The politics of privacy in 2016 and beyond

Yes, owning the issue of privacy and the right to be left alone is unlikely to put Paul in the mainstream of the GOP – it scores better with Independent voters than Iowans, after all. Paul’s point all along has been that this degree of collection is unnecessary and overly invasive, and on that the American people seem to agree with him. (Ron Wyden has actually been making the more significant point, which is that the federal government’s push for the requirement of back doors for law enforcement’s own use is putting all of us at risk, but a fight on that will come later.) Whether that means they will put a priority on this agreement is a different question. Polls on this issue often reveal agreement, but rarely reveal it as a priority for voters. Part of Paul’s campaign is a test to see what resonates, but part of it is just making those issues more present in the minds of Republicans, regardless of his chances at the nomination.
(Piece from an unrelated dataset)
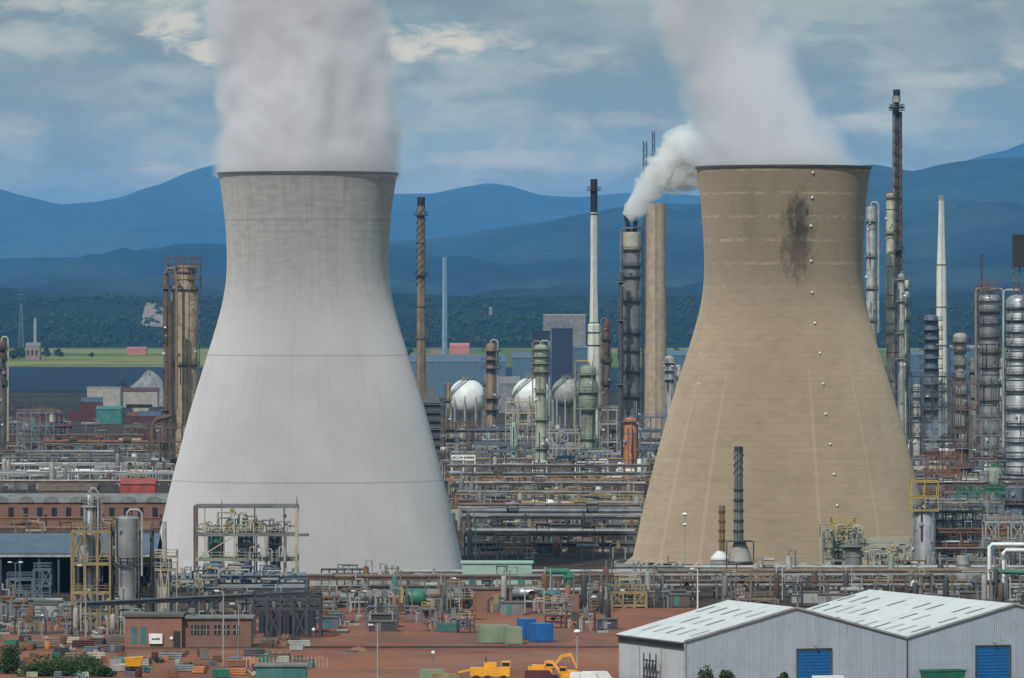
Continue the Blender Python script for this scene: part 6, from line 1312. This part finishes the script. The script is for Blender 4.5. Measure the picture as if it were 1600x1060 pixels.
# bushes beside the warehouse
def bush(px, yt, wpx, Y, label, seed, leafs='leaf_dark', h=None):
    s = Y / F; x = XW(px, Y); h = h or ZW(yt, Y); w = wpx * s; q = random.Random(seed); t = thing('bush', label, 'bush', (x, Y, 0), 'bushes along the lower edge')
    mb = MB(); 
    for k in range(5): a = q.uniform(0, 6.28); mb.tube([(x, Y, -.1), (x + math.cos(a) * w * .2, Y + math.sin(a) * w * .12, h * .55)], [.09, .03], 5)
    mb.build('stem', 'bark', t); mb = MB(); leaves(mb, (x, Y, h * .45), (w * .62, w / 2.4, h * .66), int(1800 + w * 260), .17, q, 34); mb.build('foliage', leafs, t, smooth=False); return t
bush(1103, 1041, 26, 1046, 'small green bush before the first warehouse gable', 1)
bush(1136, 1050, 26, 1044, 'brownish low bush right of the small green bush', 2)
bush(1222, 1052, 22, 1044, 'low green bush just left of the blue door', 3)
bush(105, 1022, 110, 1100, 'large dark green bush at the lower left', 4); bush(12, 1010, 44, 1105, 'tall dark green bush in the lower left corner', 5)
bush(60, 1040, 60, 1098, 'dark low bush between the corner bush and the large bush', 6); bush(160, 1040, 40, 1096, 'green bush right of the large dark bush', 7)

# ================================================================== brick office with sign, foreground left
Yb = GY(1012); x0, x1, x2, x3 = XW(195, Yb), XW(284, Yb), XW(288, Yb), XW(392, Yb)
bo = thing('brick_office', 'low red brick office with white sign and dark doorway', 'office', ((x0 + x3) / 2, Yb + 4, 0)); zb = ZW(964, Yb)
MB().box(x0, x1, Yb, Yb + 10, 0, zb).build('front_wall', 'brick', bo, False); MB().box(x1 + .01, x3, Yb + 1.5, Yb + 9.5, 0, zb - .4).build('side_wall', 'dull_brick', bo, False)
MB().box(x0 - .5, x1 + .3, Yb - .4, Yb + 10.4, zb + .003, zb + .45).build('flat_roof', 'bitumen', bo, False); MB().box(x1 + .32, x3 + .4, Yb + 1.0, Yb + 10, zb - .397, zb - .05).build('flat_roof', 'roof_grey', bo, False)
for a, b_ in ((205, 214), (219, 228)): MB().box(XW(a, Yb), XW(b_, Yb), Yb - .06, Yb + .1, .6, 3.7).build('window', 'teal', bo, False)
sg = MB().box(XW(233, Yb), XW(254, Yb), Yb - .5, Yb - .4, ZW(1006, Yb), ZW(990, Yb)).build('sign_board', 'white_paint', bo, False)
q = random.Random(5)
for k in range(6): a = 237.5 + k * 2.1; MB().box(XW(a, Yb), XW(a + 1.7, Yb), Yb - .53, Yb - .502, ZW(1000 + q.uniform(-.3, .4), Yb), ZW(997 + q.uniform(-.6, .5), Yb)).build('lettering', 'black_paint', sg, False)
MB().box(XW(271, Yb), XW(285, Yb) - .35, Yb - .05, Yb + .1, .05, 2.9).build('doorway', 'black_paint', bo, False)
for i, (a, b_) in enumerate(((298, 306), (308, 316), (318, 326), (334, 344), (348, 358), (364, 374))): w_ = MB().box(XW(a, Yb), XW(b_, Yb), Yb + 1.42, Yb + 1.6, 2.2, 3.9).build('window', 'dark_glass', bo, False); MB().bar((XW(a, Yb), Yb + 1.38, 3.05), (XW(b_, Yb), Yb + 1.38, 3.05), .12).bar((XW((a + b_) / 2, Yb), Yb + 1.38, 2.2), (XW((a + b_) / 2, Yb), Yb + 1.38, 3.9), .12).build('glazing_bar', 'pale_steel', w_)
for k in (1, 2): MB().box(XW(213 + 40 * k, Yb), XW(223 + 40 * k, Yb), Yb + 4, Yb + 6, zb + .46, zb + 1.3).build('roof_vent', 'grey_steel', bo, False)
occ(x0 - 1, x3 + 1, Yb - 2, Yb + 10)
shed(XW(400, 1082), XW(478, 1082), 1082, 1089, ZW(1042, 1082), 0, 'flat pale roofed hut at the bottom edge before the red yard', 'teal', 'roof_grey', name='hut', cat='hut')
for k, px in enumerate((349, 373)): lamp_post(px, (925, 945)[k], 1130 + k * 6, f'{("taller", "shorter")[k]} pale lamp pole rising past the brick office', mat='pale_steel')
lamp_post(590, 978, 1090, 'pale pole with one lamp at the bottom centre of the red yard', heads=1); lamp_post(902, 990, 1110, 'white lamp post beside the yellow excavator', heads=1, ball=True)
lamp_post(470, 940, 1245, 'pale lamp post right of the black legged structure', heads=1); lamp_post(561, 925, 1300, 'pale lamp post below the fat grey pipe', heads=2); lamp_post(718, 905, 1310, 'pale lamp post right of the stair structure', heads=1)
lamp_post(24, 880, 1360, 'slim grey lamp post before the open shed', heads=2, mat='grey_steel'); lamp_post(134, 885, 1215, 'white lamp post in front of the yellow railed structure', heads=1)
lamp_post(1090, 890, 1330, 'slim white lamp post behind the first warehouse roof', heads=1, mat='white_paint')
# flood lights lying low
for k, (px, py) in enumerate(((390, 966), (393, 993), (490, 984), (268, 998), (677, 1020), (66, 963))):
    Y = GY(py + 14) ; x = XW(px, Y); t = thing('bollard_light', f'short post with round white lamp {("by the brick office corner", "at the foot of the brick office", "by the black legged structure", "beside the dark office doorway", "alone on the red yard", "in the yard before the open shed")[k]}', 'lamp', (x, Y, 0))
    z = ZW(py, Y); MB().tube([(x, Y, 0), (x, Y, z)], .09, 6).build('pole', 'grey_steel', t); MB().ball((x, Y, z), .34, 8, 6).build('lamp_head', 'white_paint', t)
# scrap yard bits at lower left: boxes, drums, pallets
def crate(x, Y, w, d, h, rz, mat, lab, cat, name):
    t = thing(name, lab, cat, (x, Y, 0)); ca, sa = math.cos(rz), math.sin(rz)
    MB().obox((x, Y, .15), w, d, h, rz).build('body', mat, t, False)
    mb = MB()
    for a in (-.5, 0, .5): mb.obox((x + a * w * .9 * ca + .5 * d * sa, Y + a * w * .9 * sa - .5 * d * ca, .05), .14, .14, h + .18, rz)
    mb.build('batten', mat, t, False); MB().obox((x, Y, h + .155), w * 1.05, d * 1.05, .08, rz).build('lid', mat, t, False)
mats_ = ['teal', 'green_paint', 'orange_rust', 'rust', 'concrete', 'pale_steel', 'tan_pipe', 'grey_steel', 'blue_steel', 'rust_brown', 'dark_steel', 'cream', 'rust_brown', 'dark_steel', 'bitumen', 'rust', 'maroon']
CN['bitumen'] = 'dark grey'
n_ = 0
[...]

As for the Republican Party: The underlying clash between Lee – arguing for a measure that had 338 votes in the House for it, but does not satisfy Tom Cotton – is a sign that these disputes are renewing with a new generation of Senators, and will be around for a long time to come. Navigating national security issues in the post-Obama, post-Snowden arena is going to be more complicated than ever. The short-term problem for Republican presidential candidates who will emerge to make the case for the level of access and privacy invasion they believe necessary is that they are effectively battling against even modest reforms, supported by plenty of members of Congress, while simultaneously counting on a high degree of trust in the Obama Administration’s effectiveness. Trusting this administration to do their jobs effectively and without trampling on rights and the Constitution along the way has been a risky choice in the past. We’ll see whether the natsec hawks’ faith is rewarded.